Vive l'Amour - OAR presentation (1.66), non-removeable subtitles, very good color, contrast and detail, although interior shots seem a little dark (ignore earlier comment on color), very good print (only occasional specks and scratches). Recommended.

Red Desert - Original print is in good to very good condition (a fair amount of specks and scratches, but not overly distracting), OAR presentation (1.85), non anamorphic, transfer is very good, colors are warm and true, very good detail and contrast. As I mentioned earlier, I don't understand the reason for the poor reviews. The only thing that I can see is that the reviewers saw the sooty, ash covered landscape (especially near the refinery) as a lack of detail or color. Great film and highly recommended DVD (and an infinitely better introduction to Antonioni's oeuvre on DVD than the regrettable "Beyond the Clouds").

The Passion of Joan of Arc - Non-anamorphic, 1.33. The DVD also contains a commentary by Caspar Tybjerg, an audio interview (off camera) with Falconetti's daughter (Helene Falconetti), a history of the turbulent events that ultimate destroyed the original negatives of the film. Highly recommended, one of the best film DVDs available on Region 1.
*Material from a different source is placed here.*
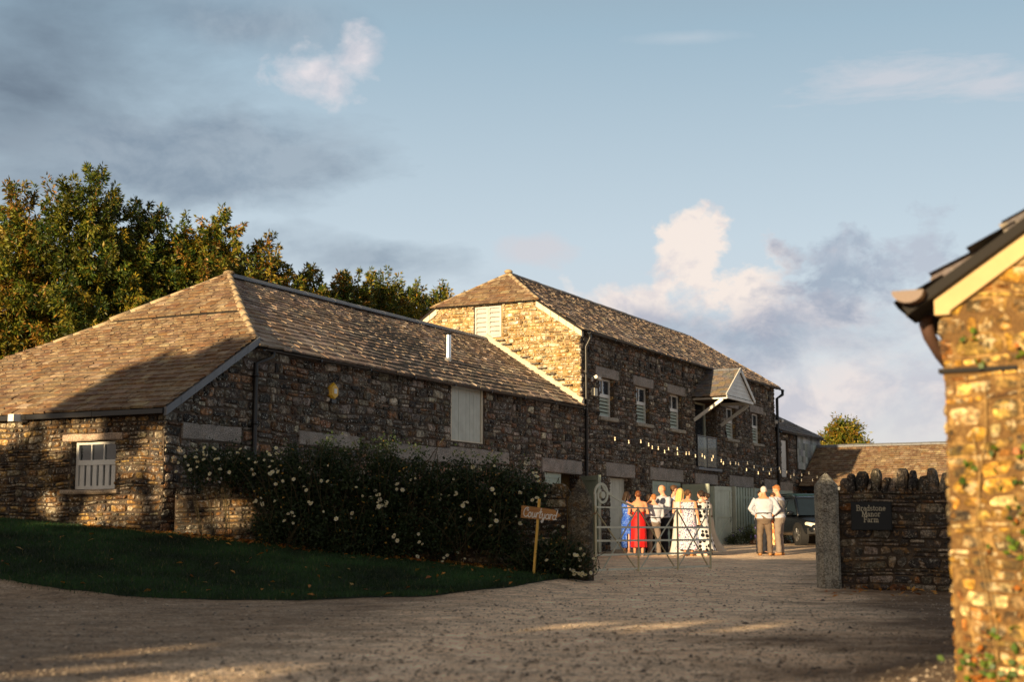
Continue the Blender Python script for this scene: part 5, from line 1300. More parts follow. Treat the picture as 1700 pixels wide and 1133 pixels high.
def fuse(mb, name, mat, parent, voxel=.012, smooth=5, disp=None, col=None):
    me = bpy.data.meshes.new('tmp'); me.from_pydata(mb.v, [], mb.f); me.update()
    o = bpy.data.objects.new('tmp', me); COL.objects.link(o)
    md = o.modifiers.new('r', 'REMESH'); md.mode = 'VOXEL'; md.voxel_size = voxel
    s = o.modifiers.new('s', 'SMOOTH'); s.factor = .5; s.iterations = smooth
    dg = bpy.context.evaluated_depsgraph_get(); dg.update(); ne = bpy.data.meshes.new_from_object(o.evaluated_get(dg))
    bpy.data.objects.remove(o); ne.name = name
    n = len(ne.vertices); co = np.empty(n*3, dtype=np.float32); ne.vertices.foreach_get('co', co); co = co.reshape(-1, 3)
    if disp: co = disp(co).astype(np.float32); ne.vertices.foreach_set('co', co.reshape(-1))
    ne.polygons.foreach_set('use_smooth', np.ones(len(ne.polygons), dtype=bool)); ne.materials.clear(); ne.materials.append(mat)
    ne.update(); o = bpy.data.objects.new(name, ne); COL.objects.link(o)
    if parent: o.parent = parent
    return o
def cloth(name, fn, rough=.85):
    m, nt, b, _ = newmat(name); co = objco(nt); c = fn(nt, co)
    if isinstance(c, tuple): b.inputs['Base Color'].default_value = (*c, 1)
    else: nt.links.new(c, b.inputs['Base Color'])
    b.inputs['Roughness'].default_value = rough; b.inputs['Specular IOR Level'].default_value = .2
    bump(nt, noisen(nt, co, 14, 4, .6), b, .5, .02); return m
def plain(c): return lambda nt, co: mixc(nt, 1.0, c, ramp(nt, noisen(nt, co, 6, 4), [(.3, .85), (.7, 1.12)]), 'MULTIPLY')
def dots(nt, co):
    v = nd(nt, 'ShaderNodeTexVoronoi', _Scale=8.0, _Randomness=.4); nt.links.new(co, v.inputs['Vector'])
    return mixc(nt, ramp(nt, v.outputs['Distance'], [(.42, 0), (.46, 1)]), (.012, .012, .015), (.60, .60, .60))
def leafprint(nt, co):
    w = nd(nt, 'ShaderNodeTexWave', _Scale=5.0, _Distortion=16.0, _Detail=3.0); w.inputs['Detail Scale'].default_value = 1.8; nt.links.new(co, w.inputs['Vector'])
    c = mixc(nt, ramp(nt, w.outputs['Fac'], [(.62, 0), (.72, 1)]), (.60, .60, .66), (.09, .10, .22))
    return mixc(nt, ramp(nt, noisen(nt, co, 7, 3), [(.60, 0), (.66, 1)]), c, (.55, .16, .30))
def bluepat(nt, co): return mixc(nt, ramp(nt, noisen(nt, co, 22, 5, .8), [(.50, 0), (.62, 1)]), (.015, .07, .42), (.20, .34, .70))
def orangepat(nt, co): return mixc(nt, ramp(nt, noisen(nt, co, 10, 4, .7), [(.45, 0), (.58, 1)]), (.75, .18, .06), (.78, .50, .25))
def tweed(nt, co): return mixc(nt, ramp(nt, noisen(nt, co, 30, 4, .8), [(.42, 0), (.6, 1)]), (.15, .13, .12), (.33, .31, .30))
def skinfn(c): return lambda nt, co: mixc(nt, ramp(nt, noisen(nt, co, 8, 3), [(.3, 0), (.7, 1)]), c, (c[0]*1.08, c[1]*.95, c[2]*.92))
CL = {'white': cloth('shirt_white', plain((.44, .46, .54))), 'taupe': cloth('trousers_taupe', plain((.17, .135, .115))), 'brown': cloth('trousers_brown', plain((.13, .095, .07))),
      'navy': cloth('trousers_navy', plain((.018, .02, .03))), 'red': cloth('dress_red', plain((.46, .010, .010)), .55), 'blue': cloth('dress_blue', bluepat, .5), 'dots': cloth('dress_dots', dots), 'print': cloth('dress_print', leafprint),
      'ivory': cloth('dress_ivory', plain((.52, .51, .50))), 'cream': cloth('dress_cream', plain((.52, .46, .37))), 'orange': cloth('dress_orange', orangepat), 'tweed': cloth('waistcoat_tweed', tweed), 'greytr': cloth('trousers_greige', plain((.21, .17, .145))),
      'skin': cloth('skin_fair', skinfn((.60, .33, .22)), .55), 'tan': cloth('skin_tan', skinfn((.50, .25, .14)), .5), 'black': cloth('shoe_black', plain((.02, .018, .018)), .4), 'tanshoe': cloth('shoe_tan', plain((.36, .17, .06)), .45), 'nude': cloth('shoe_nude', plain((.62, .50, .42)), .5)}
def hairmat(n, c, c2):
    def f(nt, co):
        mp = nd(nt, 'ShaderNodeMapping'); mp.inputs['Scale'].default_value = (30, 30, 5); nt.links.new(co, mp.inputs[0])
        return mixc(nt, ramp(nt, noisen(nt, mp.outputs[0], 4, 5, .7), [(.35, 0), (.65, 1)]), c, c2)
    return cloth(n, f, .45)
HR = {'dark': hairmat('hair_dark', (.018, .012, .009), (.05, .03, .02)), 'auburn': hairmat('hair_auburn', (.10, .03, .015), (.22, .08, .03)), 'brown': hairmat('hair_brown', (.06, .03, .018), (.15, .075, .035)),
      'ginger': hairmat('hair_ginger', (.28, .10, .03), (.42, .18, .06)), 'blonde': hairmat('hair_blonde', (.48, .30, .10), (.70, .48, .20)), 'grey': hairmat('hair_grey', (.45, .42, .38), (.65, .62, .58))}
eye_m = mat_paint('eye_dark', (.02, .015, .012), .3, 0)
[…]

Cleo from 5 to 7 - Non-anamorphic, OAR presentation (1.66), excellent detail. Story is lighter and more innovative camerawork than the harrowing, cinema verite style of "Vagabond". Highly recommended for fans of nouvelle vague or Agnes Varda. However, I would recommend "Vagabond" first as an introduction to Varda. There is also a cool cameo with Michel Legrand, composer of the music to "The Umbrellas of Cherbourg", which was directed by Varda's husband, Jacques Demy.

acquarello
www.filmref.com
acquarello
 

Re: Pola X

Postby katsuben » Thu Feb 15, 2001 3:11 am

thanks, that was very extensive. good news about the incorrectness of the reviews on Il Deserto Rosso and Happy Together.
katsuben
 

Re: Pola X

Postby acquarello » Thu Feb 22, 2001 10:19 pm

FYI - Three Leos Carax films are coming to Region 1 DVD on April 10:

Mauvais Sang
Boy Meets Girl
POLA X

acquarello
www.filmref.com
acquarello
 

Re: Pola X

Postby firetree65 » Fri Feb 23, 2001 11:04 pm

I do have the "Red Desert" on DVD released by Image Ent. and I'm thoroughly satisfied with the transfer and image resolution which is a far cry from the VHS version I saw. The only flaw (?) I noticed is the inconsistent hue which occurs in between distance shots. For instance, on medium shots, a reddish hue was prominent and when it shifts to close-ups, it becomes yellowish and even bluish at times. I don't know if this is deliberate or not. I know this is Antonioni's first color feature and the film relied heavily on color symbols. What do you think acquarello?
firetree65
 

Re: Pola X

Postby acquarello » Sun Feb 25, 2001 2:21 pm

I don't remember the color shift off hand, and unfortunately, I'm out of town this weekend, so I can't cue up the DVD until Monday night. Any particular chapters that I should pay attention to?

As for Antonioni's style, though, he uses color in a similar way as Bergman (as part of the mise-en-scene), and not quite like Tarkovsky (oneiric). I would suspect that the shift in hue is probably more to limitations of the camera lens (the angle of the incident light refracting different colors in the spectrum, since the shifts seem to occur as a function of distance), which should have been corrected in post production. My guess is that it was just overlooked.